TASK DESCRIPTION: For this exercise, repeat all of the material verbatim apart from its images.

DATA SEGMENT:

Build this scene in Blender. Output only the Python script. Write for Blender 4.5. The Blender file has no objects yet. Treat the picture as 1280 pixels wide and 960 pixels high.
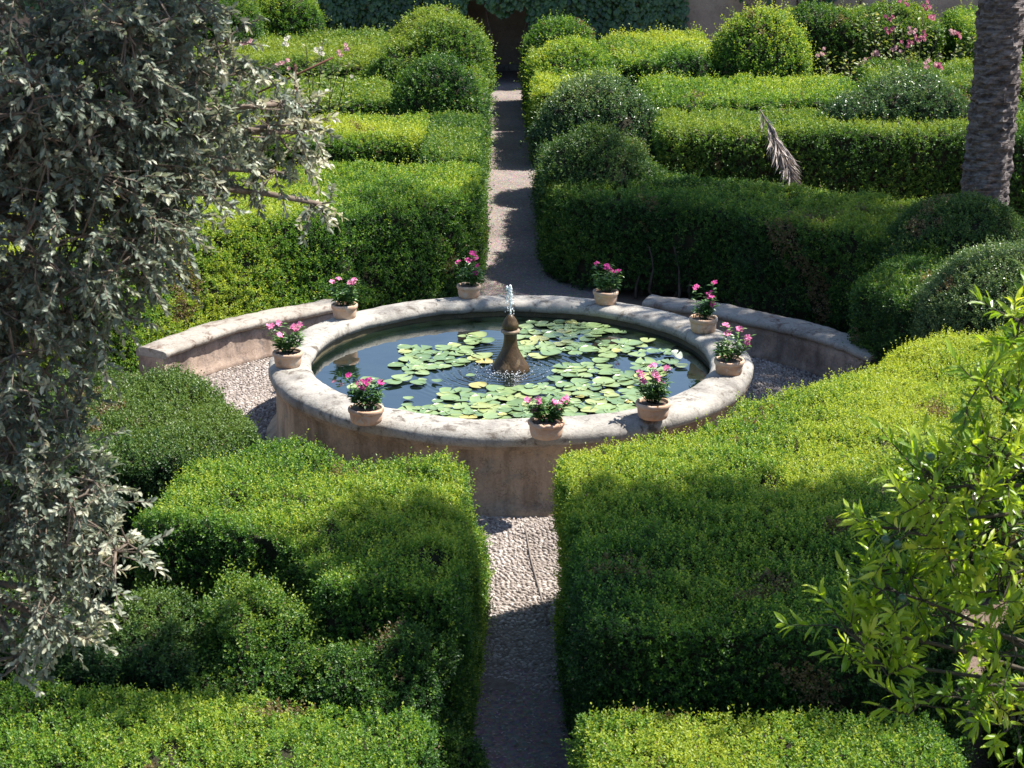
import bpy, bmesh, math, random
import numpy as np
from mathutils import Vector, Matrix, Euler, noise
R = math.radians
rng = np.random.default_rng(7)
random.seed(7)
sc = bpy.context.scene
col = sc.collection

# ------------------------------------------------------------------ camera
CAM = Vector((-0.13, -13.2, 4.65)); PITCH = 17.5; YAW = 0.58; F = 2350.0
cd = bpy.data.cameras.new('camera'); cam = bpy.data.objects.new('camera', cd); col.objects.link(cam)
cam.location = CAM; cam.rotation_euler = Euler((R(90 - PITCH), 0, R(-YAW)), 'XYZ')
cd.sensor_width = 36; cd.lens = 36 * F / 1280; cd.clip_end = 400; cd.clip_start = 0.1
cd.dof.use_dof = True; cd.dof.focus_distance = 13.8; cd.dof.aperture_fstop = 10
sc.camera = cam
RM = cam.rotation_euler.to_matrix()
def ray(px, py): return RM @ Vector(((px - 640) / F, (480 - py) / F, -1.0))
def at(px, py, z):
    """plan position of a spot measured on the site photograph, at height z"""
    d = ray(px, py); t = (z - CAM.z) / d.z; p = CAM + d * t
    return Vector((round(p.x, 3), round(p.y, 3), z))
def atY(px, py, Y):
    d = ray(px, py); t = (Y - CAM.y) / d.y; p = CAM + d * t
    return Vector((round(p.x, 3), Y, round(p.z, 3)))

# ------------------------------------------------------------------ materials
def mat(name):
    m = bpy.data.materials.new(name); m.use_nodes = True
    nt = m.node_tree; nt.nodes.clear()
    out = nt.nodes.new('ShaderNodeOutputMaterial')
    return m, nt, out
def nd(nt, t, **kw):
    n = nt.nodes.new(t)
    for k, v in kw.items():
        if k in n.inputs: n.inputs[k].default_value = v
        else: setattr(n, k, v)
    return n
def ramp(nt, fac, stops, interp='LINEAR'):
    r = nt.nodes.new('ShaderNodeValToRGB'); r.color_ramp.interpolation = interp
    el = r.color_ramp.elements
    while len(el) < len(stops): el.new(0.5)
    for e, (p, c) in zip(el, stops):
        e.position = p; e.color = (*c, 1) if len(c) == 3 else c
    nt.links.new(fac, r.inputs[0]); return r.outputs[0]
def noi(nt, scale, detail=4, rough=.6, vec=None, dist=0.0):
    n = nd(nt, 'ShaderNodeTexNoise', Scale=scale, Detail=detail, Roughness=rough, Distortion=dist)
    if vec is None:
        g = nt.nodes.new('ShaderNodeNewGeometry'); vec = g.outputs['Position']
    nt.links.new(vec, n.inputs['Vector']); return n.outputs['Fac']
def mixc(nt, f, a, b, mode='MIX'):
    m = nt.nodes.new('ShaderNodeMix'); m.data_type = 'RGBA'; m.blend_type = mode
    for s, v in ((0, f), (6, a), (7, b)):
        if isinstance(v, (int, float)): m.inputs[s].default_value = v
        elif isinstance(v, tuple): m.inputs[s].default_value = (*v, 1)
        else: nt.links.new(v, m.inputs[s])
    return m.outputs[2]
def bump(nt, h, strength=.5, dist=.01, prev=None):
    b = nd(nt, 'ShaderNodeBump', Strength=strength, Distance=dist)
    nt.links.new(h, b.inputs['Height'])
    if prev is not None: nt.links.new(prev, b.inputs['Normal'])
    return b.outputs[0]
def bsdf(nt, out, color, rough=.8, nrm=None, spec=.4, **kw):
    p = nt.nodes.new('ShaderNodeBsdfPrincipled')
    if isinstance(color, tuple): p.inputs['Base Color'].default_value = (*color, 1)
    else: nt.links.new(color, p.inputs['Base Color'])
    if isinstance(rough, (int, float)): p.inputs['Roughness'].default_value = rough
    else: nt.links.new(rough, p.inputs['Roughness'])
    p.inputs['Specular IOR Level'].default_value = spec
    for k, v in kw.items(): p.inputs[k].default_value = v
    if nrm is not None: nt.links.new(nrm, p.inputs['Normal'])
    nt.links.new(p.outputs[0], out.inputs[0]); return p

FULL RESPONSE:
Build this scene in Blender. Output only the Python script. Write for Blender 4.5. The Blender file has no objects yet. Treat the picture as 1280 pixels wide and 960 pixels high.
import bpy, bmesh, math, random
import numpy as np
from mathutils import Vector, Matrix, Euler, noise
R = math.radians
rng = np.random.default_rng(7)
random.seed(7)
sc = bpy.context.scene
col = sc.collection

# ------------------------------------------------------------------ camera
CAM = Vector((-0.13, -13.2, 4.65)); PITCH = 17.5; YAW = 0.58; F = 2350.0
cd = bpy.data.cameras.new('camera'); cam = bpy.data.objects.new('camera', cd); col.objects.link(cam)
cam.location = CAM; cam.rotation_euler = Euler((R(90 - PITCH), 0, R(-YAW)), 'XYZ')
cd.sensor_width = 36; cd.lens = 36 * F / 1280; cd.clip_end = 400; cd.clip_start = 0.1
cd.dof.use_dof = True; cd.dof.focus_distance = 13.8; cd.dof.aperture_fstop = 10
sc.camera = cam
RM = cam.rotation_euler.to_matrix()
def ray(px, py): return RM @ Vector(((px - 640) / F, (480 - py) / F, -1.0))
def at(px, py, z):
    """plan position of a spot measured on the site photograph, at height z"""
    d = ray(px, py); t = (z - CAM.z) / d.z; p = CAM + d * t
    return Vector((round(p.x, 3), round(p.y, 3), z))
def atY(px, py, Y):
    d = ray(px, py); t = (Y - CAM.y) / d.y; p = CAM + d * t
    return Vector((round(p.x, 3), Y, round(p.z, 3)))

# ------------------------------------------------------------------ materials
def mat(name):
    m = bpy.data.materials.new(name); m.use_nodes = True
    nt = m.node_tree; nt.nodes.clear()
    out = nt.nodes.new('ShaderNodeOutputMaterial')
    return m, nt, out
def nd(nt, t, **kw):
    n = nt.nodes.new(t)
    for k, v in kw.items():
        if k in n.inputs: n.inputs[k].default_value = v
        else: setattr(n, k, v)
    return n
def ramp(nt, fac, stops, interp='LINEAR'):
    r = nt.nodes.new('ShaderNodeValToRGB'); r.color_ramp.interpolation = interp
    el = r.color_ramp.elements
    while len(el) < len(stops): el.new(0.5)
    for e, (p, c) in zip(el, stops):
        e.position = p; e.color = (*c, 1) if len(c) == 3 else c
    nt.links.new(fac, r.inputs[0]); return r.outputs[0]
def noi(nt, scale, detail=4, rough=.6, vec=None, dist=0.0):
    n = nd(nt, 'ShaderNodeTexNoise', Scale=scale, Detail=detail, Roughness=rough, Distortion=dist)
    if vec is None:
        g = nt.nodes.new('ShaderNodeNewGeometry'); vec = g.outputs['Position']
    nt.links.new(vec, n.inputs['Vector']); return n.outputs['Fac']
def mixc(nt, f, a, b, mode='MIX'):
    m = nt.nodes.new('ShaderNodeMix'); m.data_type = 'RGBA'; m.blend_type = mode
    for s, v in ((0, f), (6, a), (7, b)):
        if isinstance(v, (int, float)): m.inputs[s].default_value = v
        elif isinstance(v, tuple): m.inputs[s].default_value = (*v, 1)
        else: nt.links.new(v, m.inputs[s])
    return m.outputs[2]
def bump(nt, h, strength=.5, dist=.01, prev=None):
    b = nd(nt, 'ShaderNodeBump', Strength=strength, Distance=dist)
    nt.links.new(h, b.inputs['Height'])
    if prev is not None: nt.links.new(prev, b.inputs['Normal'])
    return b.outputs[0]
def bsdf(nt, out, color, rough=.8, nrm=None, spec=.4, **kw):
    p = nt.nodes.new('ShaderNodeBsdfPrincipled')
    if isinstance(color, tuple): p.inputs['Base Color'].default_value = (*color, 1)
    else: nt.links.new(color, p.inputs['Base Color'])
    if isinstance(rough, (int, float)): p.inputs['Roughness'].default_value = rough
    else: nt.links.new(rough, p.inputs['Roughness'])
    p.inputs['Specular IOR Level'].default_value = spec
    for k, v in kw.items(): p.inputs[k].default_value = v
    if nrm is not None: nt.links.new(nrm, p.inputs['Normal'])
    nt.links.new(p.outputs[0], out.inputs[0]); return p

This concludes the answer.